(National Archives)

(Image from the Navy History and Heritage Command)

The Battle of Midway officially lasted four days, but one day – June 4, 1942 – was the day that would change the war.

It was supposed to be a wipe out. Four Japanese carrier strike groups plus battleships, cruisers, submarines, light carriers and an amphibious landing force were armed to the teeth and intended to take the small island of Midway. And they were angry. Doolittle’s raid in April had embarrassed them. It was time to take some vengeance, extend the Japanese footprint in the Pacific, and hopefully draw the Americans into a major battle that would end in a Japanese victory, forcing the Americans to sue for peace.
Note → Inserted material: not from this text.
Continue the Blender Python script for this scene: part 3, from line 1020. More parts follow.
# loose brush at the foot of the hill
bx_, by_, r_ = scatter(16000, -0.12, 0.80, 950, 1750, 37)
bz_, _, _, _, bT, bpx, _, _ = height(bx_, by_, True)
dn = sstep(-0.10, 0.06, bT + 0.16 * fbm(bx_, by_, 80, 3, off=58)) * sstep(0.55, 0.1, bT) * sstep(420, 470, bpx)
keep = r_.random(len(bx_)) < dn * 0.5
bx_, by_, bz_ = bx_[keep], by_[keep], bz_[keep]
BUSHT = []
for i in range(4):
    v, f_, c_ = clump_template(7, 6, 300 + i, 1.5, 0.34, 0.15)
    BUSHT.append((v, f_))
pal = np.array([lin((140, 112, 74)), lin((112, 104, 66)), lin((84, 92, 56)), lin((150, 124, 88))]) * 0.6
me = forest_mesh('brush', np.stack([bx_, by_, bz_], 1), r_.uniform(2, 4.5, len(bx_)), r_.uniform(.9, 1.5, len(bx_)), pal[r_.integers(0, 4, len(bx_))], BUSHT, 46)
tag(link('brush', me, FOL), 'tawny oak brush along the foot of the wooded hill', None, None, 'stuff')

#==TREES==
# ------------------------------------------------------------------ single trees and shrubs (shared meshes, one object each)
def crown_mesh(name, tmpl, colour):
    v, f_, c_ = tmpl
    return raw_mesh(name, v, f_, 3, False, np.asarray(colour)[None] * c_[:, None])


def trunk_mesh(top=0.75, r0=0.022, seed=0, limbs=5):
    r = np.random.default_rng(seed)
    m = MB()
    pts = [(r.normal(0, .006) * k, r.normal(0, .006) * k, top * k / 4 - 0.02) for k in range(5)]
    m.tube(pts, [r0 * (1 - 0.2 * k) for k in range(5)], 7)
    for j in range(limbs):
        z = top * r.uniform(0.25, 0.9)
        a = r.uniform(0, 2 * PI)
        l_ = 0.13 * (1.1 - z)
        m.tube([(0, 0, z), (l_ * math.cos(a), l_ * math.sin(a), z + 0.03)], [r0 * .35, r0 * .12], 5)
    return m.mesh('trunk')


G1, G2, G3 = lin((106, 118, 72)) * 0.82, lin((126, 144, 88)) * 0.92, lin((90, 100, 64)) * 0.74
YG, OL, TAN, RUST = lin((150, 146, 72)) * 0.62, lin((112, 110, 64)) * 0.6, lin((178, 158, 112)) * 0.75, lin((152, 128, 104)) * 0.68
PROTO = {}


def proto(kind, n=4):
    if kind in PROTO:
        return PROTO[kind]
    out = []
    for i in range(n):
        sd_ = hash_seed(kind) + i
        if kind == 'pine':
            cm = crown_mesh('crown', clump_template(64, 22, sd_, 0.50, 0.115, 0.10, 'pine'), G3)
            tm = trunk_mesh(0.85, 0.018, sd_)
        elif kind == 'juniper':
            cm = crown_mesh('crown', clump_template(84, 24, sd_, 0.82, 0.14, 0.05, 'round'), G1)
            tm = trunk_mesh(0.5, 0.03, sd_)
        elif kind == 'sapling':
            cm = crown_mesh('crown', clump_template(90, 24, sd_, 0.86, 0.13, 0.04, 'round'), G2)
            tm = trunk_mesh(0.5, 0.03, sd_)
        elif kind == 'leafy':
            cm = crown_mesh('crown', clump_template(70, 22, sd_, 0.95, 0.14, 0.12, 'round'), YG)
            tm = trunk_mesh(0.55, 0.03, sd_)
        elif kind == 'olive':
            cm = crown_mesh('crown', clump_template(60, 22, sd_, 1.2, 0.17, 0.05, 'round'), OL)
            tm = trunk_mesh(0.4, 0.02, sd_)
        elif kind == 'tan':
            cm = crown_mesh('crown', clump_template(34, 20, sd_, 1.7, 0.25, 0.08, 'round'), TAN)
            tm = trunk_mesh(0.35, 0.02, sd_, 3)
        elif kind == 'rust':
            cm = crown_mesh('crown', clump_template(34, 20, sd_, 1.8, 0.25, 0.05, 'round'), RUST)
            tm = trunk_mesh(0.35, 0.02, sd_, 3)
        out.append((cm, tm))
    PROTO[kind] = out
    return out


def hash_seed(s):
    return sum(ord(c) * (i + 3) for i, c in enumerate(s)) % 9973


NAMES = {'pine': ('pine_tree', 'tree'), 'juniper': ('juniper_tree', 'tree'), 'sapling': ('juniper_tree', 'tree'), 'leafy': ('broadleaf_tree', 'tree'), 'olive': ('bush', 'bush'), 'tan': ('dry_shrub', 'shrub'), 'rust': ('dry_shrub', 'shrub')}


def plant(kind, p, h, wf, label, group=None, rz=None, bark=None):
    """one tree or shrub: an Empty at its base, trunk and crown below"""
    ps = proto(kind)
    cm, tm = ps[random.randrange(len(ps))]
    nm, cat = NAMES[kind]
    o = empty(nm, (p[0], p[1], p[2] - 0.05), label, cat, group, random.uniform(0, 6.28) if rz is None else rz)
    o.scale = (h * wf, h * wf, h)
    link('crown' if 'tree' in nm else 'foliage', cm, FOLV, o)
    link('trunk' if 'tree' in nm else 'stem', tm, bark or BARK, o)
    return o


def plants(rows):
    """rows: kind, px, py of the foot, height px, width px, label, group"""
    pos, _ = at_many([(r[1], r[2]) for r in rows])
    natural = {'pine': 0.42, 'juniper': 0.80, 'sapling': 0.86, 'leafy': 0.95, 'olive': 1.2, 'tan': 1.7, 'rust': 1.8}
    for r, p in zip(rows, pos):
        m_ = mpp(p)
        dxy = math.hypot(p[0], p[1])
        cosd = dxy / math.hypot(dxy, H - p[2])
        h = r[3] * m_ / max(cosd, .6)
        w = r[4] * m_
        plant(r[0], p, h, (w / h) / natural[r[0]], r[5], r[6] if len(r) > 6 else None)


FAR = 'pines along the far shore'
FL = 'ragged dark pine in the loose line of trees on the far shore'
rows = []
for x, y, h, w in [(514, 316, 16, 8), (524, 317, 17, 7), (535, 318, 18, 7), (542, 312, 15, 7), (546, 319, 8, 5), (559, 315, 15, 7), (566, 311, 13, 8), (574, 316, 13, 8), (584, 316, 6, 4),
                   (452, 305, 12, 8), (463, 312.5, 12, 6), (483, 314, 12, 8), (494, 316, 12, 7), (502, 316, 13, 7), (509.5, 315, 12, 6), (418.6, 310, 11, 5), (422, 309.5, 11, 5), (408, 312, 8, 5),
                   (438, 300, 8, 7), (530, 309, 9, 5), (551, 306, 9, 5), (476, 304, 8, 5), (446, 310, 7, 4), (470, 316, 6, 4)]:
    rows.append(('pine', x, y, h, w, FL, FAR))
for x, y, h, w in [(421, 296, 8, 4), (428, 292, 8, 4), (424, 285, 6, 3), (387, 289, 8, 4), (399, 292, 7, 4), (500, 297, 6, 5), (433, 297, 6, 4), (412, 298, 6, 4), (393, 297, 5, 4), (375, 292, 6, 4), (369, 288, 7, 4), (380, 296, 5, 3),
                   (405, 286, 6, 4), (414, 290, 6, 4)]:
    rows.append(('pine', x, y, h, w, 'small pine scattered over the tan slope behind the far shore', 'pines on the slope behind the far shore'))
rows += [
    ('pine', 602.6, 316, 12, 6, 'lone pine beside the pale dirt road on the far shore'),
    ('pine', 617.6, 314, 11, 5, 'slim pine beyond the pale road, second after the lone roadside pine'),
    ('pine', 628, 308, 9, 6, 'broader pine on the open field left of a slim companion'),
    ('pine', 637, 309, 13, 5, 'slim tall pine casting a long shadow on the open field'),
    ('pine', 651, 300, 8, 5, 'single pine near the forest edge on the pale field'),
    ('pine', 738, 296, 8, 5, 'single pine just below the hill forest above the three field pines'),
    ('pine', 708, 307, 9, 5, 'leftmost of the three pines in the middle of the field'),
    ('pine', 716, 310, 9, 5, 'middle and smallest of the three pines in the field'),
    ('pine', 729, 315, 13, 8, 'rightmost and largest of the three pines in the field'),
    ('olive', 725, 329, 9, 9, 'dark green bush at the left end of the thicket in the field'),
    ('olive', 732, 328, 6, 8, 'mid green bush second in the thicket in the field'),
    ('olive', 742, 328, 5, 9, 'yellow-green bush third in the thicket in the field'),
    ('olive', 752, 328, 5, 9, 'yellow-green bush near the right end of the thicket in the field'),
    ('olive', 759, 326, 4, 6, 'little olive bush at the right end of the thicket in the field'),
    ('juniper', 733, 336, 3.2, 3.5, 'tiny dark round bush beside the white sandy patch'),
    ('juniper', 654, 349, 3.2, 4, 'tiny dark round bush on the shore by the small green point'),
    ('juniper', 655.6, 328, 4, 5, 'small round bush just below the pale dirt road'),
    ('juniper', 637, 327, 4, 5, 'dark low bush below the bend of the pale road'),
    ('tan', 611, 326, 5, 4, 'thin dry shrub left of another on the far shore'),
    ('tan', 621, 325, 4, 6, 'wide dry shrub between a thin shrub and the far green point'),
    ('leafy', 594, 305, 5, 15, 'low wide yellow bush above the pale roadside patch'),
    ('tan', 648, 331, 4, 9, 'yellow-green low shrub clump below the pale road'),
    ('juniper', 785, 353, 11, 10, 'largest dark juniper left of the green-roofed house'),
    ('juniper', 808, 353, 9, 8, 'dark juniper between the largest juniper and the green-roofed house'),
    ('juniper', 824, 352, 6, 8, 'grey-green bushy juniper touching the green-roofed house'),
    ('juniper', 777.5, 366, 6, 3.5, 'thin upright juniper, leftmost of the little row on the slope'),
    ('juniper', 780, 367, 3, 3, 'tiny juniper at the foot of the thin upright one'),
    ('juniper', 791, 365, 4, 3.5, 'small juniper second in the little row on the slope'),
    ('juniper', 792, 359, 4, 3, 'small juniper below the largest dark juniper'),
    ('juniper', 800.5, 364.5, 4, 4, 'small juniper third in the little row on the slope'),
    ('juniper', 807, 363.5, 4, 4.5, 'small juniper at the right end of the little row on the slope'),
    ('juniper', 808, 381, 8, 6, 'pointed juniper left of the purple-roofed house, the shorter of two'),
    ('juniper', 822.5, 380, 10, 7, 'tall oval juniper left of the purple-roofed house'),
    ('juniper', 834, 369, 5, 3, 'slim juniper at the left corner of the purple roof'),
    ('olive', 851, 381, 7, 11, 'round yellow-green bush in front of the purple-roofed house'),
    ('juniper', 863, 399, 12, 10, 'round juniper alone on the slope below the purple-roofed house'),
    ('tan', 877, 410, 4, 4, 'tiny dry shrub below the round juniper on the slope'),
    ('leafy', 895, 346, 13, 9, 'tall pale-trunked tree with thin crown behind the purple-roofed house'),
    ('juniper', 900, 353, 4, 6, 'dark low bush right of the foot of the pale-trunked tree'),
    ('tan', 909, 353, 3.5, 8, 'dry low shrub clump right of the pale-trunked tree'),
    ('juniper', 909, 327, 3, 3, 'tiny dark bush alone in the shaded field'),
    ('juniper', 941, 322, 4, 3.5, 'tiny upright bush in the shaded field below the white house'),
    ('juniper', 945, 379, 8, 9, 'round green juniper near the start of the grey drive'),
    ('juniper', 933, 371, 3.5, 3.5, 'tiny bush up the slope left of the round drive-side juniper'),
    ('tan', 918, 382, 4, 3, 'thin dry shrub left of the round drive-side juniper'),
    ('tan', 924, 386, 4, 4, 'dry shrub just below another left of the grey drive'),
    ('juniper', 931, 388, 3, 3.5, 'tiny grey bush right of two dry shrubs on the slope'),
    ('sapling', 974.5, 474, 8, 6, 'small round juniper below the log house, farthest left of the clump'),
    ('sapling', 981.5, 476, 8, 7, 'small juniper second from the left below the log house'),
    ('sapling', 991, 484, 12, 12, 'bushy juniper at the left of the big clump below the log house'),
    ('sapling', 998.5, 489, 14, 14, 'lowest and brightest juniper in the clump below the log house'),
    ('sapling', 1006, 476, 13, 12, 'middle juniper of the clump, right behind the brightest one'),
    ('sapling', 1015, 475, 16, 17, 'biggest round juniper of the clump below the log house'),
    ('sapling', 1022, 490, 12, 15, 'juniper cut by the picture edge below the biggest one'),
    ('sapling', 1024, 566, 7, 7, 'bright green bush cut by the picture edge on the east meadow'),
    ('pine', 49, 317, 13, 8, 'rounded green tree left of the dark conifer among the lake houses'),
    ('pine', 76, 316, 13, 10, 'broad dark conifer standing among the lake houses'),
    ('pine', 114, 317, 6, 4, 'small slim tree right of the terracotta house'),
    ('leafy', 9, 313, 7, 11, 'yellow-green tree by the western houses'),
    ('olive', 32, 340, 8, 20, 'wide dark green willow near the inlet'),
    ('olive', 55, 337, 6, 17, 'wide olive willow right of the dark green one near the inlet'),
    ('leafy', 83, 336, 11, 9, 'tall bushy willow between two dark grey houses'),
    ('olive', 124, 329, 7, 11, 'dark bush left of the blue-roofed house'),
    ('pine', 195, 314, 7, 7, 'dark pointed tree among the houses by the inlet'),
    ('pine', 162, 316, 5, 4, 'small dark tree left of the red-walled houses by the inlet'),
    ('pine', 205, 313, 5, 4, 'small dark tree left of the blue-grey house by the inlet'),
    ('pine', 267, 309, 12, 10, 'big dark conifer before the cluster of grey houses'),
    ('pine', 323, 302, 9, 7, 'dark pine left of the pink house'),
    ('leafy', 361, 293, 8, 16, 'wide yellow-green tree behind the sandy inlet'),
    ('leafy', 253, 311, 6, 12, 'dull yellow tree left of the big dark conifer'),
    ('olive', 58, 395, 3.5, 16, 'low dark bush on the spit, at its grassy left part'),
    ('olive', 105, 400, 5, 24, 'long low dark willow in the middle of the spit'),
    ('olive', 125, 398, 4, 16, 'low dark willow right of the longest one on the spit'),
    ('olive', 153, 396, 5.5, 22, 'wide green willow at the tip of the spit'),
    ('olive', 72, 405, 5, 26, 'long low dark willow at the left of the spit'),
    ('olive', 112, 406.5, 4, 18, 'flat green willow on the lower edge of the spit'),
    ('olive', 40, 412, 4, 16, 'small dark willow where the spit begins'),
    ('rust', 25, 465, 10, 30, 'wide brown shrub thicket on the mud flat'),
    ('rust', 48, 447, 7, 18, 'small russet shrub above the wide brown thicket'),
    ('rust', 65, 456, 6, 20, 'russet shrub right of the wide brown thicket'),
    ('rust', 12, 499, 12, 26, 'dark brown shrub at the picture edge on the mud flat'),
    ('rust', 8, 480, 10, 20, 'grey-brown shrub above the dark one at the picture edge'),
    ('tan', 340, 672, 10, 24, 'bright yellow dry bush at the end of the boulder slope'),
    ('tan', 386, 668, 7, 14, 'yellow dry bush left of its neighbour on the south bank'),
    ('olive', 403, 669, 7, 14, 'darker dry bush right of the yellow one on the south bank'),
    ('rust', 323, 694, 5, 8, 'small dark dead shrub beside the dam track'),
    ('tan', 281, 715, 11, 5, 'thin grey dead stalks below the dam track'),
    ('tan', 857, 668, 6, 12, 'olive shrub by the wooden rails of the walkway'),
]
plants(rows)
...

That was the plan.

And Midway was the target.

(Naval History and Heritage Command)

(Image from the Navy History and Heritage Command)

But unbeknown to the Japanese, the Americans were waiting. Superb cryptological work had broken the Japanese code and tipped them off to the Imperial Navy’s intentions. Admiral Nimitz sent just about everything he had – three carrier battle groups – to the area to thwart the attack.

Three carriers, one of them barely afloat after the Battle of Coral Sea, against four.

A great account of the battle can be read at eyewitnesstohistory.com. Suffice it to say that daring, a little luck, and heart-wrenching sacrifice resulted in an indisputable victory for the Americans.

By the end of the battle, all four Japanese carriers had been sunk. The Americans only lost one – USS YORKTOWN (CV 5). The assault was called off, and the Japanese never again regained naval superiority. The Battle of Midway marked the beginning of the end of war in the Pacific.

The naval history of the United States is full of heroic battles and great victories. Very few of them, however, featured a higher level of drama and breathtaking success – or had a bigger impact on a war’s outcome – than the Battle of Midway. It was truly a great moment in the long and proud history of the U.S. Navy.